NO HOME LIKE NO PLACE: While sitting in Santa Barbara's City Council chambers last week, a song from the distant past crowbarred its way into my brain: “Everybody wants to go to heaven, but nobody wants to die.” Naturally, the issue then before the council was housing. Boy Wunderkind developer and spokesperson for millennial hipster creatives Neil Dipaola had the mic and was throwing down with a vengeance. On the table was a policy aphrodisiac designed to stimulate private developers to build rental units by bribing them with massive density increases and big breaks on parking requirements.
The program, still in its gestation period, appears to be succeeding far beyond expectation. Some councilmembers worried the excess of success might generate collateral parking problems on city streets. Not normally so outspoken, Dipaola dissed such parking concerns as “Old White People Problems.” He equated them to having so much space in one’s backyard that it was impossible to figure out where exactly to build one’s new swimming pool. Those harboring such fears, he concluded, were the same kinds of people who fret about putting the wrong octane of gas into their BMW. It was great theater, but for Dipaolo — hitherto regarded around City Hall as a suave and savvy visionary type — it was probably bad politics. A whole lot of air got sucked through a lot of city councilmembers’ teeth.
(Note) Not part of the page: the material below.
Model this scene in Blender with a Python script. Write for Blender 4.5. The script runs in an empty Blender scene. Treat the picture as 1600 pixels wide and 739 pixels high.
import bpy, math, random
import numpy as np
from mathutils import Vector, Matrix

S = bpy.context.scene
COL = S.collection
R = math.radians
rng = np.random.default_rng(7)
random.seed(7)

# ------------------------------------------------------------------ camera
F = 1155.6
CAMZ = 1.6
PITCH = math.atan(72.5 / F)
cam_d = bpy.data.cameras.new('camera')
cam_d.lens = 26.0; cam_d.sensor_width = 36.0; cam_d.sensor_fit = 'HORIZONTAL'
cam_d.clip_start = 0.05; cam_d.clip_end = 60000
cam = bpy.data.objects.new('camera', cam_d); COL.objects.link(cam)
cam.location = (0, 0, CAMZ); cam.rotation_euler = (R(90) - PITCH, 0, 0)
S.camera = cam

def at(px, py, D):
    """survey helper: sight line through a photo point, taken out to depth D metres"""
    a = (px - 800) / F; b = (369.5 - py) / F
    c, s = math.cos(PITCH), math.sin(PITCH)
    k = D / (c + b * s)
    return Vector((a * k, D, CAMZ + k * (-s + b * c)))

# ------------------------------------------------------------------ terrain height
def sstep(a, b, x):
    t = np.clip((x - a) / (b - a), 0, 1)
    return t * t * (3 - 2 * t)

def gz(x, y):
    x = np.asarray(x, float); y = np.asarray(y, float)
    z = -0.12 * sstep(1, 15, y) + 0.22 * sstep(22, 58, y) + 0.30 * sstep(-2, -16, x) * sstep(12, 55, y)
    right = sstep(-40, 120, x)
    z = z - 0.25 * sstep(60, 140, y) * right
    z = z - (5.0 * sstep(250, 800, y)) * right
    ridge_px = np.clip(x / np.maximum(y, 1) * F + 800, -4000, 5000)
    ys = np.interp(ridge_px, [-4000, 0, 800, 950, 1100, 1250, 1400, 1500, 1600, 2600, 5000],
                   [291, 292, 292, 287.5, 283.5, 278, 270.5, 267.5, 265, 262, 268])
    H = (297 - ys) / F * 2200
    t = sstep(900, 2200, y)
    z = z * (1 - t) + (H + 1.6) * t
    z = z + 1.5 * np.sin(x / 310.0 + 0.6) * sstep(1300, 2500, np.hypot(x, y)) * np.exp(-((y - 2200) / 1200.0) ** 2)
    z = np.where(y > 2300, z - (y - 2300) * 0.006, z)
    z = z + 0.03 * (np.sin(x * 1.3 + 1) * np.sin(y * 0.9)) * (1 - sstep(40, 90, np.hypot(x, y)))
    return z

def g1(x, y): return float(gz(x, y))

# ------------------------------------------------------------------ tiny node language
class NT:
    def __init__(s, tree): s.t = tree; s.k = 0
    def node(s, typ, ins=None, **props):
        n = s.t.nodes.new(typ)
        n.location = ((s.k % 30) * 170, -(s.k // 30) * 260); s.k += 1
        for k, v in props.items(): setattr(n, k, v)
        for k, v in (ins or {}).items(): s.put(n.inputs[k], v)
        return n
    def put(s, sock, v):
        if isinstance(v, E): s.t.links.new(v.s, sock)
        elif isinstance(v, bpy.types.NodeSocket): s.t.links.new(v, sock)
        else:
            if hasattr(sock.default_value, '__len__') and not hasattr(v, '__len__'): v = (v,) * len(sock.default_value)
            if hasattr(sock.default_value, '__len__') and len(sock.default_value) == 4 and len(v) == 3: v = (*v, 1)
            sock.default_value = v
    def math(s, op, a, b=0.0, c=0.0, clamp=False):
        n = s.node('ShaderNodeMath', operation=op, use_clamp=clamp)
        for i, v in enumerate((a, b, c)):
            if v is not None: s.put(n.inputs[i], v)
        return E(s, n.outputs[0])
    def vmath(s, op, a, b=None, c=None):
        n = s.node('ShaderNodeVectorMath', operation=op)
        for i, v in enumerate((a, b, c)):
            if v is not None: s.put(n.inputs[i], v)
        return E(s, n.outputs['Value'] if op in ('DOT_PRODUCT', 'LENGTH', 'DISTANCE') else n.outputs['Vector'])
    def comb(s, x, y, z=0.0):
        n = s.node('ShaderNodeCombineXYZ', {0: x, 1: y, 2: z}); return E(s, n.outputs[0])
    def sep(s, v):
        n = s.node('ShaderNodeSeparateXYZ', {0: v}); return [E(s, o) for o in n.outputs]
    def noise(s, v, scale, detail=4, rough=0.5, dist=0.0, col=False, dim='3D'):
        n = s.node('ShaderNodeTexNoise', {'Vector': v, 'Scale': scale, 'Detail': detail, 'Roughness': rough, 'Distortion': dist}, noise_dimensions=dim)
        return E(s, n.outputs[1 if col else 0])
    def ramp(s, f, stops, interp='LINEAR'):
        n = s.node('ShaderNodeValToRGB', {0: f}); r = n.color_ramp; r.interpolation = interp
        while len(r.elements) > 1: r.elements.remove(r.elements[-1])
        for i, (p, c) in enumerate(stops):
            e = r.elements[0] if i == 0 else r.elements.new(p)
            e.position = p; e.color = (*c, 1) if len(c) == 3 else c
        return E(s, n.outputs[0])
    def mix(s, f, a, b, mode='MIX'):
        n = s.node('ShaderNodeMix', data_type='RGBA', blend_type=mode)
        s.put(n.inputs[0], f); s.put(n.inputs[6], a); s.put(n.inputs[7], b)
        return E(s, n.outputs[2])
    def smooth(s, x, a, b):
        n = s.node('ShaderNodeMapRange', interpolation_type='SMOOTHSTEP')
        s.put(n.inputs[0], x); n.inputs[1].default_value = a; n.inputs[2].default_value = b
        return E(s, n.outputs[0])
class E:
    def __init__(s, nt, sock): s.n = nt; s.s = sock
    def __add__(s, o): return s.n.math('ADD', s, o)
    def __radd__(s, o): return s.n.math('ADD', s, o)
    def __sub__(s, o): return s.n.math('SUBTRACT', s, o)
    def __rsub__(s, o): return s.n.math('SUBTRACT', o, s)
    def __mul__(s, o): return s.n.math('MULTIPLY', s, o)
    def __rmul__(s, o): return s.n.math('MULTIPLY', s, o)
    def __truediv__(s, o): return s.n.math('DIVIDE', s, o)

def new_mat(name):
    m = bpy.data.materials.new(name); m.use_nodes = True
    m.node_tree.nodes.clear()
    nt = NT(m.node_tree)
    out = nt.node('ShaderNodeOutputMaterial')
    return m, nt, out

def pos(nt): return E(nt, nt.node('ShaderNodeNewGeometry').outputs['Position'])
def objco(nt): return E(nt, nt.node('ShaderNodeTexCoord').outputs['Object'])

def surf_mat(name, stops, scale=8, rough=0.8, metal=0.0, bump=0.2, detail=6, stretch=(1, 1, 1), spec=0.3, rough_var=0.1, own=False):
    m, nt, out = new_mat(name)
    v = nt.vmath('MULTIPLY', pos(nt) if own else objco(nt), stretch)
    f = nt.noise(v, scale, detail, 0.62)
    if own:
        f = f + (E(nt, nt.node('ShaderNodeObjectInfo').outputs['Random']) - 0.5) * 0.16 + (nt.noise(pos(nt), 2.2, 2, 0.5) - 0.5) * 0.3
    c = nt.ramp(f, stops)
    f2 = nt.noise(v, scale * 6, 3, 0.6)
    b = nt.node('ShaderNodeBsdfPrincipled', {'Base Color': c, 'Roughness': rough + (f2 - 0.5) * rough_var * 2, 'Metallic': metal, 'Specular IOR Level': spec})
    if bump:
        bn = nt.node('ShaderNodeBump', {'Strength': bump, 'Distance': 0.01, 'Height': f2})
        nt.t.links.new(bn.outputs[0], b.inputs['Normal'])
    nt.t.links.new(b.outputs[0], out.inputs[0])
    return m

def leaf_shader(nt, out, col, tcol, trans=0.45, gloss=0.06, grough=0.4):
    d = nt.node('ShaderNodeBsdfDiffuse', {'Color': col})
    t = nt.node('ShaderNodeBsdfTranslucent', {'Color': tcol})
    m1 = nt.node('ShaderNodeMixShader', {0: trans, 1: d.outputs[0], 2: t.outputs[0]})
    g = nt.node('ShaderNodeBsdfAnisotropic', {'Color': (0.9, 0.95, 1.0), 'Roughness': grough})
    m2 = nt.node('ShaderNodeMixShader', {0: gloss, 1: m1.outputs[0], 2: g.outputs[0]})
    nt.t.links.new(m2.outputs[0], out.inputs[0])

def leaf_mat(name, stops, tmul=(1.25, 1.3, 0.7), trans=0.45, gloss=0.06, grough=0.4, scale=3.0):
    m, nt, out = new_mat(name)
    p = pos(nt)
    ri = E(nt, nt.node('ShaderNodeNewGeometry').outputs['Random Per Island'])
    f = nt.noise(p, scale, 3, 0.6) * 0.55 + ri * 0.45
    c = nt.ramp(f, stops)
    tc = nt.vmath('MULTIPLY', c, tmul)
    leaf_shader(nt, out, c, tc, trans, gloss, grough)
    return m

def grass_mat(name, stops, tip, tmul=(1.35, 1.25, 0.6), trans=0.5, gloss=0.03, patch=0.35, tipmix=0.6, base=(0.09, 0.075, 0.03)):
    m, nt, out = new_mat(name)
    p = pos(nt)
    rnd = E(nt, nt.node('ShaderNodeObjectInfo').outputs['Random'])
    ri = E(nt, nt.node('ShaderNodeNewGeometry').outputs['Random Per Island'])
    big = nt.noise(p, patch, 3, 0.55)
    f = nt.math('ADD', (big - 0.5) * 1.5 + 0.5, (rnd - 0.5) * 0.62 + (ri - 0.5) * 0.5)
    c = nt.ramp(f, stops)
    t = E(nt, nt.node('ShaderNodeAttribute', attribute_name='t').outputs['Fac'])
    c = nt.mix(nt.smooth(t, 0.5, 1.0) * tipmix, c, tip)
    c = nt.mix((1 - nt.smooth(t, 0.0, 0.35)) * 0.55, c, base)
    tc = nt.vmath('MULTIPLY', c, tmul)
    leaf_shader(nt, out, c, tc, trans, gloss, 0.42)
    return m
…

Dipaolo is currently trying to build about three times as many rental units in the Funk Zone as city planners say can be accommodated under existing zoning. It’s going to be a dog fight. As a cudgel, Dipaola is wielding a state law he says allows far more density than city rules and regulations tolerate. And the state law, he claims, trumps such local, parochial concerns. As a general rule, City Hall hates getting muscled. And especially so by the State of California.